Should we use CODEOWNERS?

CODEOWNERS will probably create more problems than it solves. But, like all great questions, the answer is “it depends.”

I would classify the CODEOWNERS file itself (more about workflows later) as fairly lawful neutral. It’s meant to be a centralized place to give credit and ownership for chunks of the codebase. Having this paper trail can be helpful in onboarding, and even streamline the resolution of questions that come up during the course of development since you know who to ask.

Where CODEOWNERS dips into the unproductive is when the owners listed for each feature or file can block the PR. GitHub and GitLab both allow branch protection rules that require review from CODEOWNERS before a PR can be merged. Most teams that start using CODEOWNERS do so with the intention of using these features.

On a small team, this PR gatekeeping will mostly hurt the team. Minimally, it slows the team down, especially when the team is small enough to work out disagreements in architecture earlier in the development process. At its worst, it prevents the author of the code change from feeling real agency and ownership over the changes, which leads to lower quality. If your team works on a set of features with a lot of iteration, there will come a time when the new changes proposed are materially more important than the original design.

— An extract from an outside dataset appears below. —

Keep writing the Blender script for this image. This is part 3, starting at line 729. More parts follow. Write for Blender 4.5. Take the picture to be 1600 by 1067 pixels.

Who owns it then? CODEOWNERS gets outdated quickly and turns into unnecessary overhead.

On bigger teams, a complex PR might touch files with multiple sets of CODEOWNERS. Now you’re stuck with a PR that needs half a dozen reviews before it can be shipped. And for people who are CODEOWNERS, it can be hard to determine where their reviews are needed or helpful, because they’re being automatically generated. In some ways, CODEOWNERS can punish highly productive engineers or the ones with the most tenure by flooding them with PR review requests.

What to do instead:

  • Get clear on big changes before the work gets to a PR stage. Waiting to surface these until all the code is written is just too late.

  • Get clear on what quality looks like. It’s not fair to only CODEOWNERS to be enforcing best practices or patterns.

  • Find other ways for teams to stay notified about recent changes. PR review is often used as a knowledge sharing tool, but in reality, it’s not often very effective. Instead, find something that is more useful for your team, like live demos, sharing design docs, or an internal presentation.

  • If regressions are a concern, look at your automated testing and CI processes. If it’s possible for a large regression to make it to prod without a perfectly careful review of a PR, you have some work to do when it comes to testing and monitoring.

  • Want to a place to keep track of who worked on what? You probably already use Notion or another team wiki. That’s a great place to store info about release teams along with other documentation (user interviews, discovery docs, arch diagrams) that went into the feature.

Since the answer here is “it depends,” CODEOWNERS might be a good choice if you’re working on components that commonly receive PRs outside of the core team. This might be in OSS, where specific maintainers have been appointed, or in a large organization.

I really understand the human need for ownership. CODEOWNERS is an enticing way to both give recognition and assuage fears of something big changing without enough warning. Just make sure it’s not covering up other smells on your team, or creating unnecessary gatekeeping that robs people of agency.